Thursday, March 5, 2009

I forgot

I forgot to add into the last entry that is.....TO is no longer with the Cowboys. I think that will be good for the team. As talented an athlete as he is, he's also very high maintenance to the point of paranoia. Paranoia because he'll raise a stink if he thinks people aren't paying him enough mind. What a shame though. He could have been a great star athlete. Instead, he's going to be a has been because he's such a diva on the freakin' field. WTH!

What else was I going to say in here.....hmmmm....

Darn, I forgot.

Right now, I'm sitting in bed watching The Eleventh Hour. I've only seen bits and pieces while channel surfing. I do like the actor though. I think he's pretty darn good. I just finished watching the CSI show that Taylor Swift guest starred in. She's such a cute girl. She seems so geniune. I hope her star shines bright and I think she will. She seems to have a good head on her shoulders.

I thought the episode was really good. Sad. But goood.

OMG. Someone just burst into flames in The Eleventh Hour. It starts out with anthrax attack and now...someone combusts in flame for no reason? Hmmmm....

I think I am going to stop blogging on MySpace. It's a pain in the ass and the format looks all warped. If I am going to be letting other people in on my blogspot, I don't think I can be as candid. I didn't say anything bad about anyone....except I don't want Lance to feel bad. I would feel awful. Even though he wants me to be upfront with how I am feeling, when I try to be, it never seems convenient for him to be open to it so...might as well keep it in and wait for the right moment. But sometimes...there is no right moment.

Still...I hate arguing with him and fighting about stupid little stuff just because we have different communication styles. Sometimes I think I am more clear than he is...but then again, like they say about women, we're more in tuned with our feelings.
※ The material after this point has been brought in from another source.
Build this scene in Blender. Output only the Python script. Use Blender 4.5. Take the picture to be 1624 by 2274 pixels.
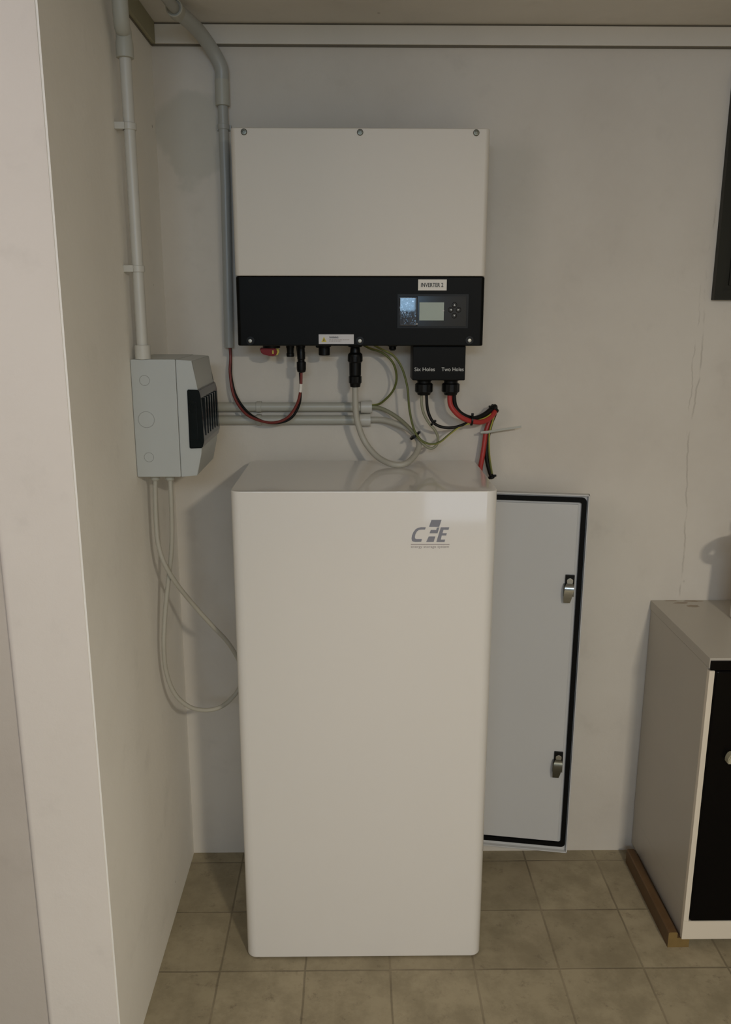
import bpy, bmesh, math, random
from mathutils import Vector, Matrix

random.seed(7)
SC = bpy.context.scene
COL = SC.collection
for o in list(bpy.data.objects):
    bpy.data.objects.remove(o)

# ------------------------------------------------------------------ camera
IW, IH = 1624, 2274
FPX, PITCH, YAW, ROLL = 1862.03, 0.2358, 0.0123, 0.0012
CAM = Vector((0.0, -2.1132, 1.5108))
_fw = Vector((math.sin(YAW) * math.cos(PITCH), math.cos(YAW) * math.cos(PITCH), -math.sin(PITCH)))
_r0 = Vector((math.cos(YAW), -math.sin(YAW), 0))
_u0 = _r0.cross(_fw)
_r = _r0 * math.cos(ROLL) + _u0 * math.sin(ROLL)
_u = -_r0 * math.sin(ROLL) + _u0 * math.cos(ROLL)
cam_d = bpy.data.cameras.new('camera')
cam_d.sensor_fit = 'VERTICAL'
cam_d.sensor_height = 36.0
cam_d.lens = 36.0 * FPX / IH
cam_d.clip_start = 0.02
cam = bpy.data.objects.new('camera', cam_d)
COL.objects.link(cam)
m3 = Matrix((_r, _u, -_fw)).transposed()
cam.matrix_world = Matrix.Translation(CAM) @ m3.to_4x4()
SC.camera = cam

# ------------------------------------------------------------------ world, lights, exposure
world = bpy.data.worlds.new('world')
SC.world = world
world.use_nodes = True
world.node_tree.nodes['Background'].inputs[0].default_value = (0.55, 0.68, 0.9, 1)
world.node_tree.nodes['Background'].inputs[1].default_value = 0.3
SC.view_settings.view_transform = 'Standard'
SC.view_settings.look = 'None'
SC.view_settings.exposure = -0.07
SC.view_settings.gamma = 1.0
SC.view_settings.use_curve_mapping = False
SC.cycles.max_bounces = 10
SC.cycles.diffuse_bounces = 6


def area(name, loc, target, sx, sy, power, col):
    d = bpy.data.lights.new(name, 'AREA')
    d.shape = 'RECTANGLE'
    d.size, d.size_y = sx, sy
    d.energy = power
    d.color = col
    o = bpy.data.objects.new(name, d)
    COL.objects.link(o)
    o.location = loc
    o.rotation_euler = (Vector(target) - Vector(loc)).to_track_quat('-Z', 'Y').to_euler()
    return o


# warm downward ceiling lamp behind the photographer, added fill lights at the left side wall and high in the rear wall, two glazed openings in the rear wall
LAMP = (0.98, -3.10, 2.12)
area('lamp_light', (LAMP[0], LAMP[1], LAMP[2] - 0.02), (LAMP[0], LAMP[1] + 0.02, 0.0), 0.18, 0.18, 55, (1.0, 0.915, 0.76))
area('added_side_window_daylight', (-1.46, -1.85, 1.95), (0.0, -1.85, 1.95), 1.0, 0.7, 7.0, (1.0, 0.84, 0.77))  # added unseen fill that brightens the pillar front
area('added_transom_daylight', (-0.2, -4.22, 2.2), (-0.2, 0.0, 2.2), 1.2, 0.35, 19, (0.60, 0.78, 1.0))  # added cool fill from an invented high opening, lifts the shadows
area('door_daylight', (0.71, -4.22, 0.51), (0.71, 0.0, 0.51), 0.48, 0.78, 2.6, (0.80, 0.88, 1.0))
area('rear_window_daylight', (0.34, -4.22, 1.62), (0.34, 0.0, 1.62), 0.16, 0.22, 1.3, (0.42, 0.70, 1.0))


def at(x, y, Y):
    """point on the plane y = Y seen at photo pixel (x, y)"""
    d = _fw + _r * ((x - IW / 2) / FPX) - _u * ((y - IH / 2) / FPX)
    return CAM + d * ((Y - CAM.y) / d.y)


def atx(x, y, X):
    d = _fw + _r * ((x - IW / 2) / FPX) - _u * ((y - IH / 2) / FPX)
    return CAM + d * ((X - CAM.x) / d.x)


# ------------------------------------------------------------------ helpers: materials
def mat(name, col, rough=0.5, metal=0.0, noise=0.0, nscale=12.0, bump=0.0, bscale=200.0, spec=0.5, coat=0.0, col2=None):
    m = bpy.data.materials.new(name)
    m.use_nodes = True
    nt = m.node_tree
    b = nt.nodes['Principled BSDF']
    b.inputs['Roughness'].default_value = rough
    b.inputs['Metallic'].default_value = metal
    b.inputs['Specular IOR Level'].default_value = spec
    b.inputs['Coat Weight'].default_value = coat
    c = tuple(col) + (1,)
    tc = nt.nodes.new('ShaderNodeTexCoord')
    n = nt.nodes.new('ShaderNodeTexNoise')
    n.inputs['Scale'].default_value = nscale
    n.inputs['Detail'].default_value = 5
    nt.links.new(tc.outputs['Object'], n.inputs['Vector'])
    mx = nt.nodes.new('ShaderNodeMix')
    mx.data_type = 'RGBA'
    c2 = tuple(col2) + (1,) if col2 else tuple(v * (1 - noise) for v in col) + (1,)
    mx.inputs['A'].default_value = c
    mx.inputs['B'].default_value = c2
    nt.links.new(n.outputs['Fac'], mx.inputs['Factor'])
    nt.links.new(mx.outputs['Result'], b.inputs['Base Color'])
    if bump > 0:
        n2 = nt.nodes.new('ShaderNodeTexNoise')
        n2.inputs['Scale'].default_value = bscale
        n2.inputs['Detail'].default_value = 3
        nt.links.new(tc.outputs['Object'], n2.inputs['Vector'])
        bp = nt.nodes.new('ShaderNodeBump')
        bp.inputs['Strength'].default_value = bump
        bp.inputs['Distance'].default_value = 0.002
        nt.links.new(n2.outputs['Fac'], bp.inputs['Height'])
        nt.links.new(bp.outputs['Normal'], b.inputs['Normal'])
    return m


class NB:
    """tiny node-tree helper"""
    def __init__(self, m):
        self.nt = m.node_tree

    def node(self, t, **kw):
        n = self.nt.nodes.new(t)
        for k, v in kw.items():
            setattr(n, k, v)
        return n

    def link(self, a, b):
        self.nt.links.new(a, b)

    def math(self, op, a, b=None, c=None, clamp=False):
        n = self.node('ShaderNodeMath', operation=op, use_clamp=clamp)
        for i, v in enumerate((a, b, c)):
            if v is None:
                continue
            if isinstance(v, (int, float)):
                n.inputs[i].default_value = v
            else:
                self.link(v, n.inputs[i])
        return n.outputs[0]

    def smooth(self, v, a, b):
        n = self.node('ShaderNodeMapRange', interpolation_type='SMOOTHSTEP')
        self.link(v, n.inputs[0])
        n.inputs[1].default_value = a
        n.inputs[2].default_value = b
        return n.outputs[0]

    def noise(self, vec, scale, detail=4, rough=0.5):
        n = self.node('ShaderNodeTexNoise')
        n.inputs['Scale'].default_value = scale
        n.inputs['Detail'].default_value = detail
        n.inputs['Roughness'].default_value = rough
        self.link(vec, n.inputs['Vector'])
        return n.outputs['Fac']

    def mix(self, f, a, b):
        n = self.node('ShaderNodeMix', data_type='RGBA')
        for s, v in (('Factor', f), ('A', a), ('B', b)):
            if isinstance(v, (int, float)):
                n.inputs[s].default_value = v
            elif isinstance(v, tuple):
                n.inputs[s].default_value = v + (1,)
            else:
                self.link(v, n.inputs[s])
        return n.outputs['Result']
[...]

AND we can't compartmentalize it like men and I wish that I can just do that. I wish I can just put a feeling in a category and let it go. Instead...the harder I try to let it go, the harder it is to NOT think about it.
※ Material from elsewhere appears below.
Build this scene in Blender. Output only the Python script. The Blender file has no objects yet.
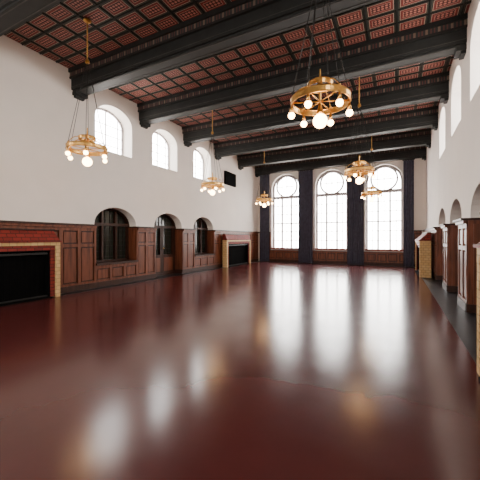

It is a good thing I am stubborn and I can listen. Otherwise, we'd get no where. I just wished I didn't have to do this sort of ring around the rosie just to know what my boyfriend thinks. Sometimes I feel like I have to ask the same question ten different ways in ten different kinds of scenarios just so I know how he is feeling or thinking. I don't read minds.

I bought an umbrella and I have only used it once and that was yesterday on the way home....after I complained to my coworker, Holley, about how I haven't been able ot use my new umbrella. Funny thing with the umbrella, when I went to go buy it last week on my way to Lance's mom's house, I had one of my fleece jackets under my arm....by the time I got to her place, it wasn't there anymore.

On the way over, I had noticed this trail of Cheetos bits on the sidewalk....I don't know where I could have dropped it. I didn't see it at all from Fred Meyer to his mom's place...It could have been in Fred Meyer....but I don't remember if it was before or after I paid. Fortunately, I didn't have anything valuable in there....if I had kept my phone in there, I would have been freaking out but....all safe. There's only used kleenex and maybe some lose change.

Well...I suppose I should settle into bed. I wanted to go out with Lance to his Techno Thursday night but unlike him, I don't have the luxury of sleeping in til my heart's content in the morning. I have to wake up at 6am and be out the door by 6:15am so I can catch my bus to get to work on time. It's a pain in the ass but it is a lot easier to do now that it is lighter outside...of ccourse, day lights savings time is coming up and that's just going to screw with it.

I hate waking up in the morning and having to be out in the cold. I hate it. I am tired of being cold! I've worn a skirt or dress all week because I have nothing to wear to work. I wish I had a pair of jeans to wear to work tomorrow. Too bad casual Friday doesn't include sweats.